9 TV Shows That Left Huge Unanswered Questions Behind

Unresolved issues from series recent and classic.

Breaking Bad Jesse
AMC

Ending a TV show on the right note is notoriously tricky. When a movie botches its conclusion, the fans are left feeling like they've wasted two hours of their lives, but where the small screen is concerned, it's significantly longer than that.

This inevitably means showrunners and networks incur the wrath of irate fans if their grand finale is anything less than stellar, though the old 'can't please everyone' adage definitely applies here.

There are many things to consider when bringing the curtain down on a series. Should certain characters die? Does the conclusion need to be neat and tidy, or is there room for ambiguity? And is it worth leaving the door open for a reunion down the line?

Some TV shows have ended on a cliffhanger that was never resolved, likely because a cancellation order wasn't foreseen, while others doled out an open-ended finale and left the fans to draw their own conclusions. Moreover, there are series which have ended definitely, on their own terms, yet still left a dangling plot thread behind.

Here are the unanswered questions that TV series both recent and classic have allowed to linger indefinitely.

9. The Sopranos: Was Tony Whacked?

Breaking Bad Jesse
HBO

There were many possible endgames for The Sopranos. Would Tony end up dead, behind bars, or on the run? All of these scenarios were teased during the show's stellar six-season run, but the only thing creator David Chase chose to assassinate in the grand finale was TV conventions.

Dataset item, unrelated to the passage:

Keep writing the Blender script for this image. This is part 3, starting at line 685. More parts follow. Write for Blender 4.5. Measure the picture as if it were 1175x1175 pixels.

Rather than ending in the traditional sense, the gangster show left viewers in the dark... literally, abruptly hitting them with a black screen and forcing them to draw their own conclusions (once they'd checked the wires on the cable box).

Whatever your opinion of Chase's decision to go avant-garde right at the death, Tony Soprano's ultimate fate goes down in TV history as an unresolved issue, because there is no definitive version of what happens next. Sure, people have written lengthy essays on the subject, and the most likely conclusion is that he was shot in the back of the head in that diner, but the debate can never truly be laid to rest.

Chase insists that all the information you need is there in that final, subtle scene, and if you take a forensic deep dive into every frame, there's compelling evidence that Tony was indeed whacked, but there will always be those who can never accept a major character is dead unless they see the corpse.